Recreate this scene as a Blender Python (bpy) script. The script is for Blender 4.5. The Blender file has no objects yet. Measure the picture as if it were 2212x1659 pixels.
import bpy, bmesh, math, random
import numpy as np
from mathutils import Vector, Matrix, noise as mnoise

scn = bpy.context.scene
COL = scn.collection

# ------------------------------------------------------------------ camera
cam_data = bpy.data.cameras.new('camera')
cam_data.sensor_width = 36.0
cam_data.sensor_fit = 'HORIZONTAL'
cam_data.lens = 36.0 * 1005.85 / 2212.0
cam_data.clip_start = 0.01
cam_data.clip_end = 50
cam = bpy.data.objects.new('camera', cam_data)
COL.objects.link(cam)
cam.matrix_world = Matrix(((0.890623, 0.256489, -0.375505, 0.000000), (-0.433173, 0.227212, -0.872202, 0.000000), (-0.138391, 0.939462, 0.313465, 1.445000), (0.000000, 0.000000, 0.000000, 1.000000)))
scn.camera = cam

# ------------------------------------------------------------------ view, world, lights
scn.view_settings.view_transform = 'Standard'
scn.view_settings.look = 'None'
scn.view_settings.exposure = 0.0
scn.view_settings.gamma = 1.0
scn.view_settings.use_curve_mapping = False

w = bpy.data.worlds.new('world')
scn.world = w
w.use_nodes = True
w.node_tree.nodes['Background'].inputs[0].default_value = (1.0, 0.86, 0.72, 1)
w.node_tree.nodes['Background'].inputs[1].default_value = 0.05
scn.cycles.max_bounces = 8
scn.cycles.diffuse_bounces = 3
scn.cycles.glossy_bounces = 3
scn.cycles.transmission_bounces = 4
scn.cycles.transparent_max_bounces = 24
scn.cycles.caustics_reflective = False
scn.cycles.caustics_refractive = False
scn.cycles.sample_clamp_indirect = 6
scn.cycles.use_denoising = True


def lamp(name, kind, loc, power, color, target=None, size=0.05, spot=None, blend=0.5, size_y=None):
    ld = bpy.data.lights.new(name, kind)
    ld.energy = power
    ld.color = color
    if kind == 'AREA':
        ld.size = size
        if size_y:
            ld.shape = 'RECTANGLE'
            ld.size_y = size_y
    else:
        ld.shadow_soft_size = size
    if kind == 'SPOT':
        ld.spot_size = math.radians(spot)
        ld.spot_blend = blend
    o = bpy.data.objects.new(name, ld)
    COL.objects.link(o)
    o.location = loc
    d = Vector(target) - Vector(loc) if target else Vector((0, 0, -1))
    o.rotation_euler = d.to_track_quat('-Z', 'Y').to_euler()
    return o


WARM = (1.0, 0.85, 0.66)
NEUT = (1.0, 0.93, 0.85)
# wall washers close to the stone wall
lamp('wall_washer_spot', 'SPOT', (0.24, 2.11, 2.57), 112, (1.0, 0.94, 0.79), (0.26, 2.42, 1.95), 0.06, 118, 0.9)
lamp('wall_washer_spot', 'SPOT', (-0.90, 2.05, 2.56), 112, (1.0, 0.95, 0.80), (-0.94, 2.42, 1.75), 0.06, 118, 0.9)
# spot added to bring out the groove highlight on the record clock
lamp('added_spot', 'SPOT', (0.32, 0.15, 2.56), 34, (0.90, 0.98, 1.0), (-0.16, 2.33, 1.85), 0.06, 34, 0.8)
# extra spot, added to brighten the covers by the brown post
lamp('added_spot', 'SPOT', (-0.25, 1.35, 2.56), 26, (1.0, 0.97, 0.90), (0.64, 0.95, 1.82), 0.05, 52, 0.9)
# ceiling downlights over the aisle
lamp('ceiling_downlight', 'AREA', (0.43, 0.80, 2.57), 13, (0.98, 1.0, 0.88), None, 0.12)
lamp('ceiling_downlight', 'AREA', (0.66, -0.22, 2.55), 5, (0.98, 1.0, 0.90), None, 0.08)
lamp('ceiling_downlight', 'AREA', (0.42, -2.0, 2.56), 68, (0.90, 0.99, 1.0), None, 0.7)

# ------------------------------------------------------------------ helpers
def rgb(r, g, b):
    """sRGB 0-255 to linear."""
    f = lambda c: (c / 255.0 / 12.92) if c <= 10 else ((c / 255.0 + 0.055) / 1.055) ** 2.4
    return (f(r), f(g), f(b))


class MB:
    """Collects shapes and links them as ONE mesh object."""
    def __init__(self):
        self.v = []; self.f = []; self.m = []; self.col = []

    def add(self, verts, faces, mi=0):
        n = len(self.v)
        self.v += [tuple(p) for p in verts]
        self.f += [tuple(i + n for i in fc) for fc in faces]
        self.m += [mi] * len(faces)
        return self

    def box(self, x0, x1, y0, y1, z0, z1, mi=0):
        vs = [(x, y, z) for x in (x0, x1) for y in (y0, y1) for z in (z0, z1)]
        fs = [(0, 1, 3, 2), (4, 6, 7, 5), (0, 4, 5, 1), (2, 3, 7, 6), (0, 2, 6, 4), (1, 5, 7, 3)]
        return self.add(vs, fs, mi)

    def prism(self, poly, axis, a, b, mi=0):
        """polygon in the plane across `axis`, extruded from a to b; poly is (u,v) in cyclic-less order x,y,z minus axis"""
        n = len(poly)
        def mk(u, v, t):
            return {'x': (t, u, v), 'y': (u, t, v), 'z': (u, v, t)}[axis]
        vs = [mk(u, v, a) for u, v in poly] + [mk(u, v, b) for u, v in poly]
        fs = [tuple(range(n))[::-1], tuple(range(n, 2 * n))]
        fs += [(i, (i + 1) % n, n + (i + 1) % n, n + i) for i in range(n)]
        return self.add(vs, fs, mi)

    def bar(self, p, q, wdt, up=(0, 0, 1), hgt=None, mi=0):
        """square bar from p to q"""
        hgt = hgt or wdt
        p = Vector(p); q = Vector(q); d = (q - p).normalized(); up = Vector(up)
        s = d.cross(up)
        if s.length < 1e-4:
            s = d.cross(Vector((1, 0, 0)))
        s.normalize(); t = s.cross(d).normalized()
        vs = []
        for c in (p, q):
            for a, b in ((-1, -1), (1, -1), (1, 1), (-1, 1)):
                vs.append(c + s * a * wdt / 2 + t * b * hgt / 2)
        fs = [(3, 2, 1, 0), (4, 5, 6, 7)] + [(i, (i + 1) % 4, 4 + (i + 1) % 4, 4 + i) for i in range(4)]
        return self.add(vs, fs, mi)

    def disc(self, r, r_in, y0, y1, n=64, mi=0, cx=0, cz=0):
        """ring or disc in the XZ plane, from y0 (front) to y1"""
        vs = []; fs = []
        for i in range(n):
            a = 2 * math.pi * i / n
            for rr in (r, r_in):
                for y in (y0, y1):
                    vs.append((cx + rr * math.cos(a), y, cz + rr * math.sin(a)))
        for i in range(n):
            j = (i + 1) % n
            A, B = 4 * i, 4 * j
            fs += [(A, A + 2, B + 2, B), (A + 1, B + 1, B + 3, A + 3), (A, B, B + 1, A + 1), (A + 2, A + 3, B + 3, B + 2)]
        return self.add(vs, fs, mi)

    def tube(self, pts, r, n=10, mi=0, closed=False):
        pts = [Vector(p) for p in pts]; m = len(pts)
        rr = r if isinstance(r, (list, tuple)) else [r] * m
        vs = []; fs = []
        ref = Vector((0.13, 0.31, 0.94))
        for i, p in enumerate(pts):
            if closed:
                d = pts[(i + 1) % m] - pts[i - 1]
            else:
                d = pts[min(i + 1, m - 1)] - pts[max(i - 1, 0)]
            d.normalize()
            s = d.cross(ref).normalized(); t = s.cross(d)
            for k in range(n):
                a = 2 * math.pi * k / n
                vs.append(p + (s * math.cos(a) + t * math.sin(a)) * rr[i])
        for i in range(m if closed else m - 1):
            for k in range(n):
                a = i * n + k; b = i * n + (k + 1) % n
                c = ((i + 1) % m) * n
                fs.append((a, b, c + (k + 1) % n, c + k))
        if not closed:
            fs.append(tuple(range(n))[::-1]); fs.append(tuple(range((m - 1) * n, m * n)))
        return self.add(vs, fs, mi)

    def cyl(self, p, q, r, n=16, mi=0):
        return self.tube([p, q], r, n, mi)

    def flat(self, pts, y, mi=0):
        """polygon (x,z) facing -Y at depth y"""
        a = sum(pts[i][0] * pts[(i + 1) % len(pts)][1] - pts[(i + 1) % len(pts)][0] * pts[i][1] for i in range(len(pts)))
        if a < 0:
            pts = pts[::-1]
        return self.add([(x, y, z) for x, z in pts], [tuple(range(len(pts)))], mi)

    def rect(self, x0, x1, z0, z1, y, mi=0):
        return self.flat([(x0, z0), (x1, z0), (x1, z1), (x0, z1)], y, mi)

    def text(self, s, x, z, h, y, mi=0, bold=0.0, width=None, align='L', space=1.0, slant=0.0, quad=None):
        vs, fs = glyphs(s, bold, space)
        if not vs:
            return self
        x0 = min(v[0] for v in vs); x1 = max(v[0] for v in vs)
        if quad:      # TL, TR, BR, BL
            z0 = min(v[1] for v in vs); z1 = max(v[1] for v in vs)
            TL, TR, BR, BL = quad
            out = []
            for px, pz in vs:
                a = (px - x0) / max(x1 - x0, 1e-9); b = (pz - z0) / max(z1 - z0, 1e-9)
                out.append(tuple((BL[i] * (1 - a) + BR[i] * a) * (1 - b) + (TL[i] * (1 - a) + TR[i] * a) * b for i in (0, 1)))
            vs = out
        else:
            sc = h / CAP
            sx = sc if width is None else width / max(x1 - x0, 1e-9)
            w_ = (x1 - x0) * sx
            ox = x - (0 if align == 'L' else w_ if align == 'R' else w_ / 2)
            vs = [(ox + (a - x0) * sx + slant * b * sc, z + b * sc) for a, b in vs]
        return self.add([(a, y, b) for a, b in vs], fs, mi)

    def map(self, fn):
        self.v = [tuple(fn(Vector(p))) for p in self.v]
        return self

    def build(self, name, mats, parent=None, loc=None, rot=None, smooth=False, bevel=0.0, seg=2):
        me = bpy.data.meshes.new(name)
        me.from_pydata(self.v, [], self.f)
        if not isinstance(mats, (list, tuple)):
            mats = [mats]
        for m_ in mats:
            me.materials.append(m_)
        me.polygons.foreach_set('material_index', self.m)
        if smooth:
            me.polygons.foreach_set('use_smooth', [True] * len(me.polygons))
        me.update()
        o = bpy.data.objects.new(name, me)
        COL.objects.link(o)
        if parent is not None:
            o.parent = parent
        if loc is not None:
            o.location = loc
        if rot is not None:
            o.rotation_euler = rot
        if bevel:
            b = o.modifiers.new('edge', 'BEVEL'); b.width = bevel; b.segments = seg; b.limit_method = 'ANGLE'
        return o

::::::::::

◆ PROBLEM REQUIREMENTS ◆
Return exactly, please, the lines of the material from the first one down to and including the line where "COL = scn.collection" appears.

◆ EXPECTED OUTPUT ◆
Recreate this scene as a Blender Python (bpy) script. The script is for Blender 4.5. The Blender file has no objects yet. Measure the picture as if it were 2212x1659 pixels.
import bpy, bmesh, math, random
import numpy as np
from mathutils import Vector, Matrix, noise as mnoise

scn = bpy.context.scene
COL = scn.collection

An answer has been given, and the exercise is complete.